Entertainment industry set for assured growth

MUMBAI, JUNE 16. The entertainment industry has seen hectic activity in the recent past and this has been driven by the initiatives of the Government to give a fillip to this sector.

There is a growing demand for software from TV channels and the recent Reserve Bank of India guidelines to banks for financing film production has been welcomed. The guidelines allow banks to finance up to 50 per cent of production cost where the cost does not exceed Rs. 10 crores.

Also, with the entertainment industry having been conferred industry status and increasing corporatisation, many companies had sought the capital market as an alternative source of financing.

According to a study by Arthur Andersen, the Rs. 9,000 crore Indian entertainment industry is expected to grow to Rs. 28,600 crores by 2005 and the film industry's share would be Rs. 6,550 crores as compared to Rs. 2,150 crores at present. Essentially, the industry can be broadly classified into broadcasters and content providers.

Content providers

Content providers supply the software/content to broadcasters or producers. This can be a full-fledged TV serial, film-based programme, news, documentary or part of a large film. While players like Cinevista and Nimbus provide content for soap operas and entertainment programmes, NDTV and TV18 are focussed on news and general programming.

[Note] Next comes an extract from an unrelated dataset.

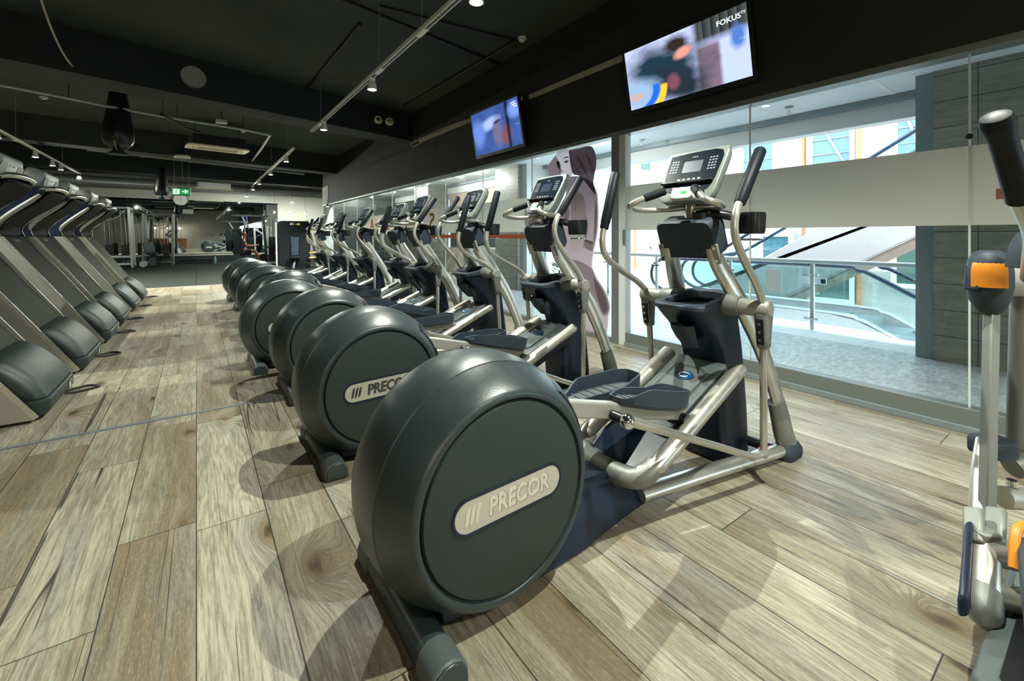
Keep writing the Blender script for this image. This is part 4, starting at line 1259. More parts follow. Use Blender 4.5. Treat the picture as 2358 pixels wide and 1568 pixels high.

Content providers' revenues are restricted to outright sale of the product as they do not retain the rights for their programmes. But Doordarshan allows this and companies selling to them can retain rights by purchasing airtime for retelecast of their programmes.

According to Mr. Satish Shenoy, president and CEO, IL&FS Merchant Banking Services, which has been involved in initial public offerings (IPOs) by some media companies, ``On the content side, there are no barriers for people to enter this segment.

Shakeout likely

In fact, there has been a proliferation of companies offering content to various channels. And when there is so much, there is bound to be a shakeout. ``I think the boutique shops will not survive. As long as you have a good content producer who knows what goes in the market, they will do well. But the so-called medium-sized companies will not survive because they end up having overheads and they will not be able to sustain good quality. The negotiating power of medium-sized and boutique firms is very limited.'' said Mr. Shenoy.

It is also important for these content providers to find the right niche or the right formula. ``But whether you find scalable models of the larger companies like Balaji is debatable. Over the medium term, three or four will survive and they will learn how to mitigate relating to production and how to make a model scalable,'' said Mr. Shenoy, adding, ``it is a different ballgame vis-a-vis a channel. Whether these firms integrate into a channel play is debatable. There are too many channels operating. But the producer will have capability to negotiate with regional and national channels depending on the quality of content he provides.''

Among the players, Cinevista Communication and Yash Management provide content to Doordarshan; GV Films is into feature film production and distribution and Pritish Nandy Communication is focused on providing TV content.

Adlabs Films generates content on its own and is in the business of film production in the processing stage. Listed early this year, it has handled the processing work for quite a few big films. It also gets subsequent revenue streams from the same films by way of reprints. A part of the IPO proceeds will finance the setting up of an IMAX theatre in collaboration with IMAX Corp., Canada. The company reported a net profit of Rs. 11.54 crores (Rs. 5.18 crores) on revenues of Rs. 49.20 crores (Rs. 36.83 crores) in 2000-01.

Balaji Telefilms is into production of television software including serials and other entertainment content. The company makes programmes on a commissioned and sponsored basis on a 35:65 ratio. In commissioned programmes, the company retains the intellectual property rights (IPRs). Till recently, it outsourced most of its studio, equipment and post-production facilities. To tide over this, the company is setting up its own facilities. The IPO made last year was largely to finance this infrastructure to meet the demand for quality television software.

Mukta Arts generates and distributes content boasting of a library of more than a dozen movie titles. The Rs. 100 crore IPO last year is to be used over three years and will involve setting up of an integrated studio complex including a theatre and training centre. The company has allocated Rs. 25 crores for acquisition of rights for movies and music albums. It is also setting up distribution centres and overseas offices for which it needs Rs. 13 crores.


However, for broadcasting companies' times have not been so good. The investment required in setting up the infrastructure and working capital costs act as a drag on profitability.

Broadcasting companies operate channels and derive revenues from advertisements and/or subscriptions. ``At the national level there are three and these are very big. Any channel that comes in now has to be specialised and niche, for example, NDTV which is using Star as a platform but one does not know whether that would continue. But they will not offer a bouquet of channels.'' said Mr. Shenoy.

Among broadcasters, Zee is categorised along with Doordarshan, Star TV and Sony TV. This business requires huge investment with a break-even time of 4-5 years. Most broadcasters have in-house production although this too is at times outsourced. Doordarshan sells airtime while others pay content providers the production costs plus a fixed amount and also for retaining rights. This allows the broadcaster to earn revenues from re-runs.